The animated star of "Tomb Raider" games, which have collectively sold more than 30 million copies, unflinchingly braves explosions on a giant TV screen that hangs, incongruously, above the Los Angeles Philharmonic.




At the bizarre yet beautiful debut performance last month of Video Games Live, the sotto voce murmurs of the "Tomb Raider" theme give way to choir-assisted crescendos, then to more crowd-pleasing music and images from other games.

The spectacle, which promoters say will be performed by similarly topflight orchestras in more than 15 cities in the coming months, is just the latest sign that songs written for the interactive gaming world are blasting out of consoles and into the mainstream.

Sold-out concerts

Orchestra concerts of music from "Final Fantasy" games - a long-running role-playing series with a cultlike following - have sold out venues nationwide.

Video games with their rising budgets are now attracting serious composing talent. Scoring for traditional television may soon enough be playing second fiddle. Award-winning film composers such as Danny Elfman ("Charlie and the Chocolate Factory") and Howard Shore ("The Lord of the Rings") trilogy have written music for games. Shore recently completed work on the upcoming "SUN," an online role-playing game set in a medieval world of emperors and monsters.

And hit singles such as Green Day's "American Idiot" were heard on the hugely popular "Madden NFL Football" games even before they got radio play. In fact, 14 of the 21 songs in the game's latest version are previously unreleased. The new version features music from Foo Fighters, Rev. Run of Run-DMC fame and others.

It's all a sonic leap from the blips and beeps of "Pong" and "Asteroids" - so memorably annoying they've come to define game audio for decades.

Game soundtracks grow up

"The music in video games is basically maturing to the spot where it can live outside" of home systems, said Chuck Doud, music director for Sony Computer Entertainment.

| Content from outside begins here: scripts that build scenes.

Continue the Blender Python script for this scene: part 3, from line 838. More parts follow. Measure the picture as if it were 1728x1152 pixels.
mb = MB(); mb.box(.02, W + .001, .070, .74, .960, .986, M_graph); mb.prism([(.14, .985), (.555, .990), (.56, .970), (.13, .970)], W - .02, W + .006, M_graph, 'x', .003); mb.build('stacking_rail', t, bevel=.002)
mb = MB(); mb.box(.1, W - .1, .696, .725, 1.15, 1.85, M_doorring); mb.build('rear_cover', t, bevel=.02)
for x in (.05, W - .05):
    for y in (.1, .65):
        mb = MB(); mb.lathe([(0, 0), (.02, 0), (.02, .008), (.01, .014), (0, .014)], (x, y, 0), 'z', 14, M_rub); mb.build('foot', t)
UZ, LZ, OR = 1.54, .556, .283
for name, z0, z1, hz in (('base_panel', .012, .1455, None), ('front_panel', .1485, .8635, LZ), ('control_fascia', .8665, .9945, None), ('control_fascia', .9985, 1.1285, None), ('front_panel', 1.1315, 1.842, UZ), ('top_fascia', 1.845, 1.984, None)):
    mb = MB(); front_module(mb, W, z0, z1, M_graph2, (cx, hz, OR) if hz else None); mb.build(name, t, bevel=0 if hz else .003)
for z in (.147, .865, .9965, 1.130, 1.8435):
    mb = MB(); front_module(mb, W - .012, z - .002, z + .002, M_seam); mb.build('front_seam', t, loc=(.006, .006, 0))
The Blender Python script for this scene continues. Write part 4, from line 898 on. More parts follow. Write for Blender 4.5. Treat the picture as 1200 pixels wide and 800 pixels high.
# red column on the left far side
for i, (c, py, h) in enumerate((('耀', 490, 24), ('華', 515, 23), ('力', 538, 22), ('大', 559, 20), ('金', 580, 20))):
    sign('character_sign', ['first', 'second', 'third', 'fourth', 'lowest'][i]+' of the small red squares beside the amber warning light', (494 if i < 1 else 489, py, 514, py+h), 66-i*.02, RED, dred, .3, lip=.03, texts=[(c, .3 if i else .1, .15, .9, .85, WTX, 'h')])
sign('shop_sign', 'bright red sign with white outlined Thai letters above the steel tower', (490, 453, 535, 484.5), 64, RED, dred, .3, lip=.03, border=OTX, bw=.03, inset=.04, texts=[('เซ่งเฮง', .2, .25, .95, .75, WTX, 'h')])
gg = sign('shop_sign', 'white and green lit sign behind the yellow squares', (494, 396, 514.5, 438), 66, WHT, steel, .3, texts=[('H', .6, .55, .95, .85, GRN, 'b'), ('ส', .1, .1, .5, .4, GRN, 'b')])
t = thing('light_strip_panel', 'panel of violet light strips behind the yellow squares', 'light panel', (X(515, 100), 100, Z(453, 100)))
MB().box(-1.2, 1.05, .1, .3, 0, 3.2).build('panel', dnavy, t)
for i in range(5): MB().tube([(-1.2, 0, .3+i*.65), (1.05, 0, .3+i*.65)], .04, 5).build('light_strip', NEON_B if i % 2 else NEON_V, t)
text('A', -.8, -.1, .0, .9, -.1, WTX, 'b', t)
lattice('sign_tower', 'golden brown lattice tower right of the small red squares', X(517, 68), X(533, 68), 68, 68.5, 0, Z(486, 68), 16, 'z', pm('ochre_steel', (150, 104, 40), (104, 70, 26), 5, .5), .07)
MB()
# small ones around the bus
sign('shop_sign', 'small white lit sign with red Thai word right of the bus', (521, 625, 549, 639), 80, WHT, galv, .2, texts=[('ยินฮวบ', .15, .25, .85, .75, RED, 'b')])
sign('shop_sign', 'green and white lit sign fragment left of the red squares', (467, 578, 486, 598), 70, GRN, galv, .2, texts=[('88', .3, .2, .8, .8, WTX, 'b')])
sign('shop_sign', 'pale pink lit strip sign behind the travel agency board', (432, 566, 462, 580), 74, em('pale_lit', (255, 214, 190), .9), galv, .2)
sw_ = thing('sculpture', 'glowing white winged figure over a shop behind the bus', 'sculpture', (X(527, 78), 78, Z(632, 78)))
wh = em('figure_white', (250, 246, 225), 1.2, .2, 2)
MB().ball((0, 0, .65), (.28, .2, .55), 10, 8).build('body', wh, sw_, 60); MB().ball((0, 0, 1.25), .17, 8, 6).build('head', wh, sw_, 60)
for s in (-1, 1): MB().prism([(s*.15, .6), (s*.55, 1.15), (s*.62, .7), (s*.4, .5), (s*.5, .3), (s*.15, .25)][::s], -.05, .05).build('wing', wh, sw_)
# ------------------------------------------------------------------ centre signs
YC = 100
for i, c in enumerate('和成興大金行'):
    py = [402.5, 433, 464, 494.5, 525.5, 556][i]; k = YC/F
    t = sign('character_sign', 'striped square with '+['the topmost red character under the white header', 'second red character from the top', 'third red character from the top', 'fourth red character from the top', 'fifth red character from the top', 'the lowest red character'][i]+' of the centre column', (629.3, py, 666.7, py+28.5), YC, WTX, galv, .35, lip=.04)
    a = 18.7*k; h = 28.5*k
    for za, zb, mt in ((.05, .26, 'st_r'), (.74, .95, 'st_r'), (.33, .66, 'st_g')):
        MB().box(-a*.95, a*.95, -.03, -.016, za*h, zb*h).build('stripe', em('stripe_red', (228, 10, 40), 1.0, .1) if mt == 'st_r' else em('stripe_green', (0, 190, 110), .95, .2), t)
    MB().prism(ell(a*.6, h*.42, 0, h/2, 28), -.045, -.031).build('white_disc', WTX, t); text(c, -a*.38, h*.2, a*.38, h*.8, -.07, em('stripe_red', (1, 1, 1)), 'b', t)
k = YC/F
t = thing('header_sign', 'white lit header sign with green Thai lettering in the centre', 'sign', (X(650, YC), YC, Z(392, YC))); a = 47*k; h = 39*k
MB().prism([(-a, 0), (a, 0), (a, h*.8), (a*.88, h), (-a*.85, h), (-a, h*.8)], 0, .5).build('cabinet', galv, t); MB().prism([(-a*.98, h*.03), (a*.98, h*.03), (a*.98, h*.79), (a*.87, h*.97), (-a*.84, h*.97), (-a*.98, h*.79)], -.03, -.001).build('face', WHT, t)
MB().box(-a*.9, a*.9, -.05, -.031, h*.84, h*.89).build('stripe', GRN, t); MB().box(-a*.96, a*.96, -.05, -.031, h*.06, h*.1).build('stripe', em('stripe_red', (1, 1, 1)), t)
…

Like movie scores, game soundtracks seldom top the charts, though a few have been big sellers.

The score from "Halo 2," an Xbox game that pits players against alien invaders, has sold about 100,000 copies since its release late last year. Sales of the "Final Fantasy: The Spirits Within" soundtrack have reached 47,000 copies since being released in 2003, according to Nielsen SoundScan.

Video game music's growing popularity is being driven by budgets that can now reach hundreds of thousands of dollars, spending that has climbed along with overall industry revenue.

In the United States, video game industry sales now exceed movie box office receipts. "Halo 2" generated more than $125 million in sales on its first day alone.

In the 'foreground'

Composer Tommy Tallarico, co-creator of Video Games Live, says his music budget was about $300,000 for "Advent Rising" - the first game in a planned intergalactic trilogy with dialogue and stories by science fiction writer Orson Scott Card.

Orchestras and choirs recorded Tallarico's 13th century Italian opera-inspired songs on a stage at the Paramount Pictures lot.

"In movies, you write to picture, you write to the scene, and it's considered background music," Tallarico said. "I consider us foreground music." Indeed, the audio component of games is becoming an increasingly interactive part of the story. Games are programmed so scores react to virtual environments and player choices. Multiple sound backdrops shift with scenarios.

Instead of switching to entirely new music when a character, say, enters an eerie courtyard, the emphasis subtly shifts to a previously soft-playing track, using different instruments to ratchet up the tension.